Un periodo di consultazioni sul cambio a Palazzo Chigi che fosse giudicato troppo

Martedì 6 Dicembre 2016
Un periodo di consultazioni sul cambio a Palazzo Chigi che fosse giudicato troppo lungo, potrebbe innescare il temuto rovesciamento, provocando una reazione a catena che rapidamente si estenderebbe ai valori azionari come ai titoli di Stato.

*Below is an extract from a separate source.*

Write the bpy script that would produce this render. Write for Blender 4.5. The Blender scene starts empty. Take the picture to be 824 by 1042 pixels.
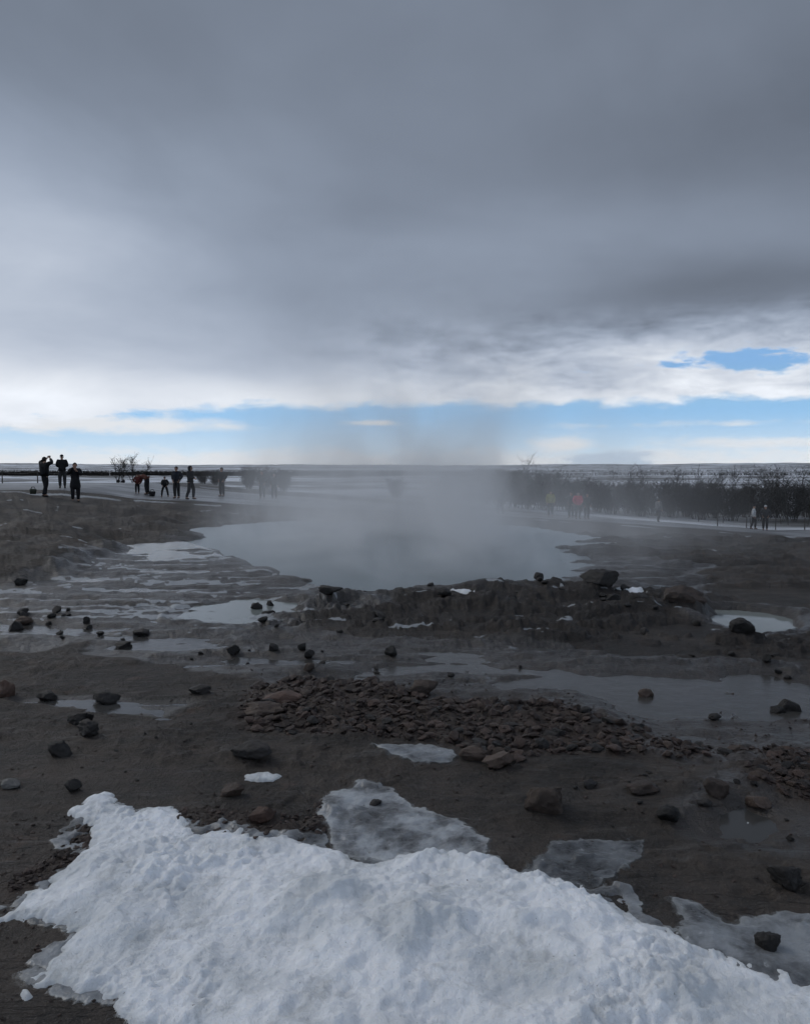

I mercati sono molto più semplici di quanto si possa immaginare, sono basici, diretti. Di là dei meccanismi sofisticati che nel tempo hanno elaborato per moltiplicare l'operatività e le opportunità di guadagno, la loro dinamica è persino banale: pronti a comprare se l'affare conviene, venditori netti se avvertono un refolo di incertezza. Già ieri chiedevano risposte certe, esigendo garanzie sulla governabilità del Paese: lo scivolone inflitto ai titoli delle banche è solo un avvertimento. Per questo la tabella di marcia che filtra da Quirinale, secondo cui l'incarico per il nuovo governo verrebbe affidato entro il fine settimana, suona di buon auspicio sebbene la possibilità che la grande speculazione faccia sentire la sua voce minacciosa è tutt'altro che sfumata.
Sia chiaro, l'idea diffusa dal Financial Times per cui «l'Italia incombe sull'Unione europea più della Brexit» appare molto sopra le righe, ben oltre ogni ragionevole valutazione: l'Italia non è la Grecia, e non sarà certo il peso del debito pubblico, pure molto gravoso, a determinare il suo destino, tanti sono gli argomenti a favore che vi si oppongono sia per la qualità del suo apparato produttivo sia per le non modeste risorse (liquide e non solo) di cui dispongono i suoi cittadini. Nondimeno, la ventata populista che si va manifestando e una ripresa ancora troppo gracile, sommata a necessità di rifinanziamento del debito che per il 2017 si profilano ancora corpose, sono un ghiotto invito per la speculazione internazionale più aggressiva, quella delle varie Goldman Sachs che in passato ha provato a tenere testa anche al potente scudo della Banca centrale europea.
Perciò, chiunque verrà investito del mandato di premier dovrà fare molta attenzione a non mischiare le carte in tavola, a confondere i mercati, a concentrarsi esclusivamente sulla nuova legge elettorale. Anche perché, a parte la manovra di bilancio che comunque dovrà essere approvata entro l'anno, sarà subito chiamato ad affrontare il delicatissimo dossier delle banche, che se non verrà seguito con la massima attenzione rischia di compromettere l'idraulica finanziaria del sistema produttivo nazionale pregiudicando il consolidamento della ripresa proprio nel momento di maggiore urgenza.
Non bastasse il caso Mps, costretto dalla Vigilanza europea a ricapitalizzare per 5 miliardi solo per necessità virtuali (la causa non sono carenze patrimoniali oggettive, bensì la risultante di stress test concepiti con criteri lunari) e faticosamente alle prese con una non facile ricerca di investitori istituzionali, giovedì scorso una sentenza del Consiglio di Stato che invalida parzialmente la riforma delle banche popolari ha reso più precaria (come dimostrano i crolli in Borsa di ieri) la tenuta patrimoniale degli istituti di settore. E se quanto prima il varco aperto dal Consiglio di Stato non verrà sanato con un provvedimento del nuovo governo che legittimi l'operato della Banca d'Italia in materia di recesso, decine di migliaia di azionisti degli istituti popolari rischiano di restare intrappolati a lungo - quantomeno fino a quando la Corte Costituzionale non avrà sentenziato a sua volta - in un limbo che può solo produrre danni ai risparmi investiti.
Chiunque può comprendere che in assenza di un governo in carica - e soprattutto forte di un consenso autentico - tutto diventa più difficile; a maggior ragione se nei casi estremi (il riferimento non è solo alle banche) si cominciano a paventare piani di nazionalizzazione. E i mercati, dei quali non puoi fare a meno quando il debito dello Stato è ingente, sono lì con il fucile spianato pronti a sparare le loro bordate.
Per questo il nuovo governo dovrà agire con determinazione paradossalmente persino superiore a quello che l'ha preceduto. Pena, fra l'altro, l'ulteriore indebolimento della posizione italiana nella trattativa avviata a Bruxelles sulla manovra di bilancio, dove ieri si sono visti levare la testa alcuni falchi tedeschi in appoggio agli apparati dell'euroburocrazia.